Why Creativity Is the Job of the Future (And How to Raise Kids Who Have It) | Doreen Lorenzo
We tell our kids to be creative, but do we really know what that means—or how to cultivate it? Doreen Lorenzo, former President of frog design and now Assistant Dean at UT Austin's School of Design and Creative Technologies, has spent decades helping Fortune 100 companies innovate and is now transforming how we educate the next generation. Through her podcast "Creativity is the Job of the Future," she's exploring a crucial thesis: in an uncertain, AI-driven world, creative thinking isn't just nice to have—it's the essential skill. Today, Doreen shares what she's learned from design legends, ultramarathon runners, and unconventional creatives about how creativity actually works, why schools often kill it, and most importantly, how parents can nurture it at home.
Why This Matters
→ Creativity isn't what we think it is—and that's the problem. Most parents equate creativity with arts and crafts, rather than with the ability to tackle challenges, find unexpected solutions, and adapt to rapid change. If we're nurturing the wrong thing, we're not preparing our kids for the future they'll actually face.
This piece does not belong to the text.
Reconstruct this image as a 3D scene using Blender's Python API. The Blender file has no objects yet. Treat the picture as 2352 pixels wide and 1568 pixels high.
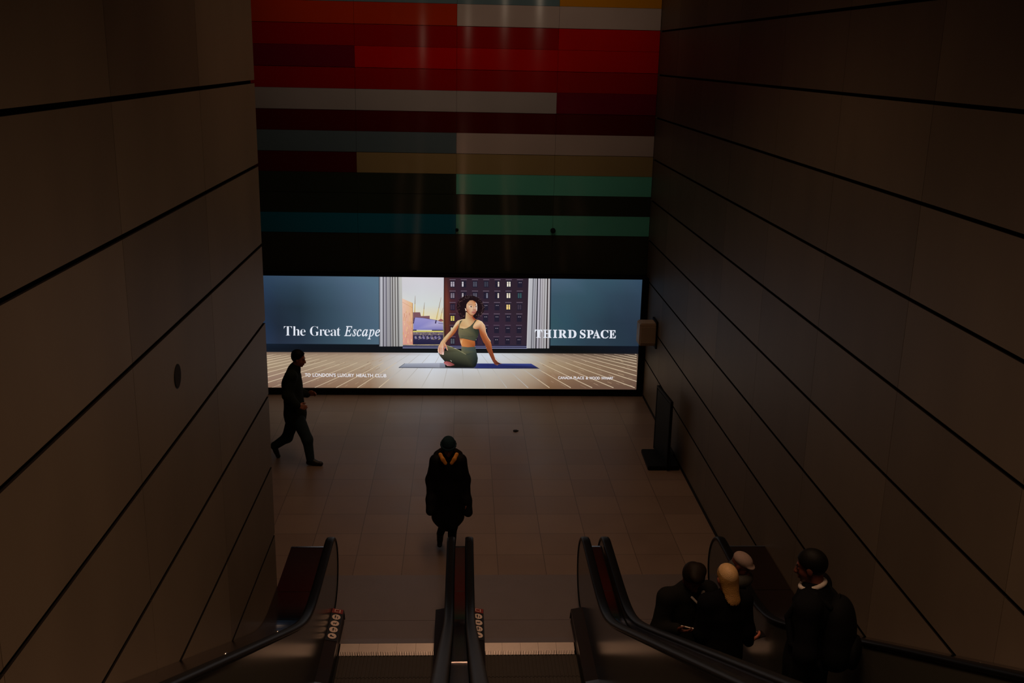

→ Traditional education is systematically killing creativity—even as it becomes more essential. Schools reward conformity, right answers, and standardized thinking precisely when the world needs divergent thinking, experimentation, and the courage to fail. Unless parents actively counterbalance this, kids lose their natural creative capacity by the time they hit middle school.
→ AI makes creativity more valuable, not less. As AI handles more routine cognitive work, the uniquely human ability to ask new questions, make unexpected connections, and imagine possibilities becomes the differentiator. Kids who can't think creatively won't just struggle to find jobs—they'll struggle to find meaning and agency in a rapidly changing world.